What have you done since Clarion?
I’m self-employed as an editor, so in the year after Clarion, I cut my work write down. I lived in poverty for a year to concentrate on writing my fiction. I did not want to have to fit it in at the margins, like you do when you’re working full time. I got through several drafts of the novel and revised about four of the six stories I did when I was Clarion. I also wrote five new stories. I made my first professional fiction sales. So I just lived, and wrote fiction. Coming out something like Clarion, this was the best thing for me to do. I really needed all that focus just to pull everything together I’d learnt.
Some of the people at Clarion were so much more polished than I was and were ready to go on and start selling right away and look more at other professional opportunities, but I really needed to address the gaping hole at the centre of my writing.
It was bittersweet to see the new Clarion class get accepted and follow their journey over the summer. I couldn’t believe it had been a year. I’m still so close with all my classmates. We’re still very much in daily, if not weekly contact. We critique one another’s stories and have one another’s backs. Moving forward on the journey with these people has been amazing as well, because they’ve seen the insides of your soul, which is really what it comes down to when you’re critiquing stories at that pace and at that level, and you’re tearing apart one another’s babies. You end up trusting them. That’s the thing, having your story critiqued and accepting that forms a trust.
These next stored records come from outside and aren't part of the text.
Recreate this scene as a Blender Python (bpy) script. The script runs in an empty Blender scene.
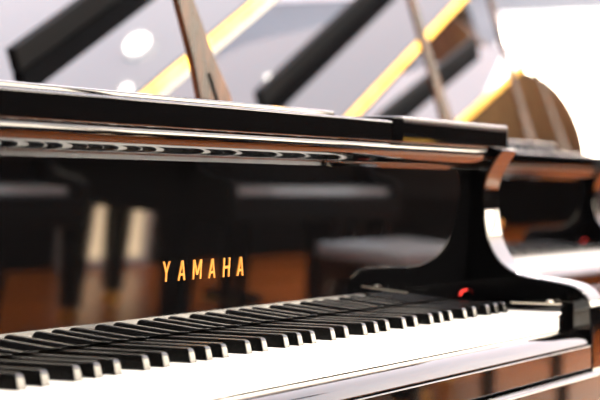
import bpy, bmesh, math, random
from mathutils import Vector, Matrix
random.seed(4)
C = bpy.context.scene.collection
PI = math.pi
H = 0.74            # height of the white key tops above the floor

# ------------------------------------------------------------------ materials
def mat(name, col, rough=.5, metal=0., spec=.5, emit=None, coat=0.):
    m = bpy.data.materials.new(name); m.use_nodes = True
    b = m.node_tree.nodes['Principled BSDF']
    b.inputs['Base Color'].default_value = (*col, 1)
    b.inputs['Roughness'].default_value = rough
    b.inputs['Metallic'].default_value = metal
    b.inputs['Specular IOR Level'].default_value = spec
    b.inputs['Coat Weight'].default_value = coat
    b.inputs['Coat Roughness'].default_value = .03
    if emit:
        b.inputs['Emission Color'].default_value = (*emit[0], 1)
        b.inputs['Emission Strength'].default_value = emit[1]
    return m
def noise_mix(m, c1, c2, scale=(1, 1, 1), nscale=5., detail=4., lo=.35, hi=.65, bump=0.):
    nt = m.node_tree; n = nt.nodes; b = n['Principled BSDF']
    tc = n.new('ShaderNodeTexCoord'); mp = n.new('ShaderNodeMapping'); ns = n.new('ShaderNodeTexNoise'); cr = n.new('ShaderNodeValToRGB')
    mp.inputs['Scale'].default_value = scale
    ns.inputs['Scale'].default_value = nscale; ns.inputs['Detail'].default_value = detail
    cr.color_ramp.elements[0].position = lo; cr.color_ramp.elements[1].position = hi
    cr.color_ramp.elements[0].color = (*c1, 1); cr.color_ramp.elements[1].color = (*c2, 1)
    nt.links.new(tc.outputs['Object'], mp.inputs[0]); nt.links.new(mp.outputs[0], ns.inputs['Vector'])
    nt.links.new(ns.outputs['Fac'], cr.inputs[0]); nt.links.new(cr.outputs[0], b.inputs['Base Color'])
    if bump:
        bp = n.new('ShaderNodeBump'); bp.inputs['Strength'].default_value = bump; bp.inputs['Distance'].default_value = .002
        nt.links.new(ns.outputs['Fac'], bp.inputs['Height']); nt.links.new(bp.outputs[0], b.inputs['Normal'])
    return m
M = {}
M['black'] = mat('black polished lacquer', (.0012, .0012, .0014), .025, spec=.52)
M['satin'] = mat('satin black lacquer', (.002, .002, .0022), .5, spec=.05)
M['blackkey'] = noise_mix(mat('black key plastic', (.002, .002, .002), .2), (.0015, .0015, .0015), (.003, .0028, .0028), (40, 4, 40), 8)
M['white'] = noise_mix(mat('white key plastic', (.85, .84, .81), .18), (.83, .82, .79), (.87, .86, .83), (4, 4, 4), 6)
M['gold'] = mat('gold lettering', (.8, .36, .07), .4, 1.)
M['brass'] = noise_mix(mat('brass', (.95, .6, .12), .4, 1.), (.9, .52, .07), (1., .64, .14), (3, 3, 3), 6)
M['ivory'] = mat('pale nickel', (.9, .84, .7), .3, 1.)  # screw head, and the drawn highlight on the key block edge
M['plate'] = mat('gold painted iron plate', (.75, .5, .18), .35, .7)
M['felt'] = noise_mix(mat('red felt', (.7, .02, .02), .95), (.55, .01, .01), (.85, .04, .03), (60, 60, 60), 10)
M['stick'] = noise_mix(mat('dark brown polished wood', (.06, .02, .01), .22, spec=.35), (.014, .005, .003), (.11, .03, .007), (14, 14, 1.2), 6, lo=.4, hi=.7)
M['soundboard'] = noise_mix(mat('spruce', (.6, .42, .22), .4), (.5, .33, .16), (.66, .47, .26), (30, 1, 1), 4)
M['leather'] = mat('black leather', (.015, .015, .016), .3)
M['ivoryleather'] = mat('pale grey vinyl', (.36, .36, .37), .5)
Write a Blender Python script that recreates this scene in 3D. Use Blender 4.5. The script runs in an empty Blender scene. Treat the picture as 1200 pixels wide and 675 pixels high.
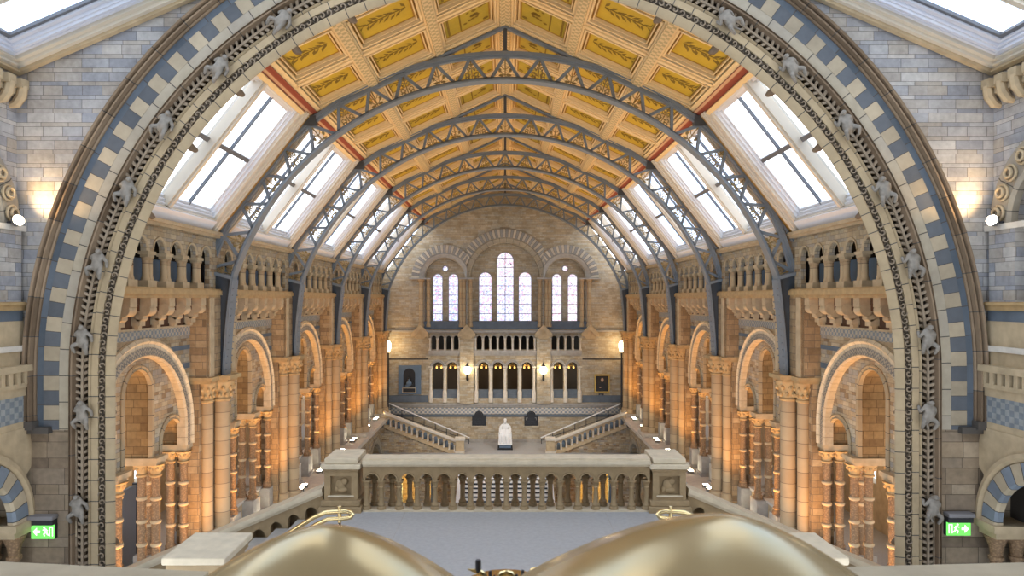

To trust someone to try and get what you’re saying without turning it into their story, or trust someone to look at an idea, and not laugh at it, is really important.
It’s also when a story idea is in your head, it’s so beautiful, but when you put it on paper it’s not. You have to remove the Elven glamour from your eyes, and learn to see the story that’s only on the page and not what it is on your head. That’s something that beginning writers have trouble seeing. The story on the page seems to automatically match what’s in their head, but it doesn’t. It doesn’t mean it can’t, but it’s a lot of work to get it there, because they’re so many things that automatically come together in the movie or the slideshow this in your head. They don’t always work together on the first try. That’s just the nature of the beast.
So was amazing to see how all the instructors were able to foster that trusting environment. They made it clear that we were in a sacred space for sharing stories and nothing goes out of the room in terms of what you felt about people’s stories. You could say whatever you liked about them, but there is no personal involvement about it. If you didn’t like somebody’s story, you had to say why. Even then if you didn’t like it, so what? You can still critique it. The character arc has nothing to do with whether you like the story or not. Again going back to the differences between writer’s reading and reader’s reading, it’s not about whether you like the story, it’s about looking at the technical elements and seeing if they’re working, regardless of subject matter.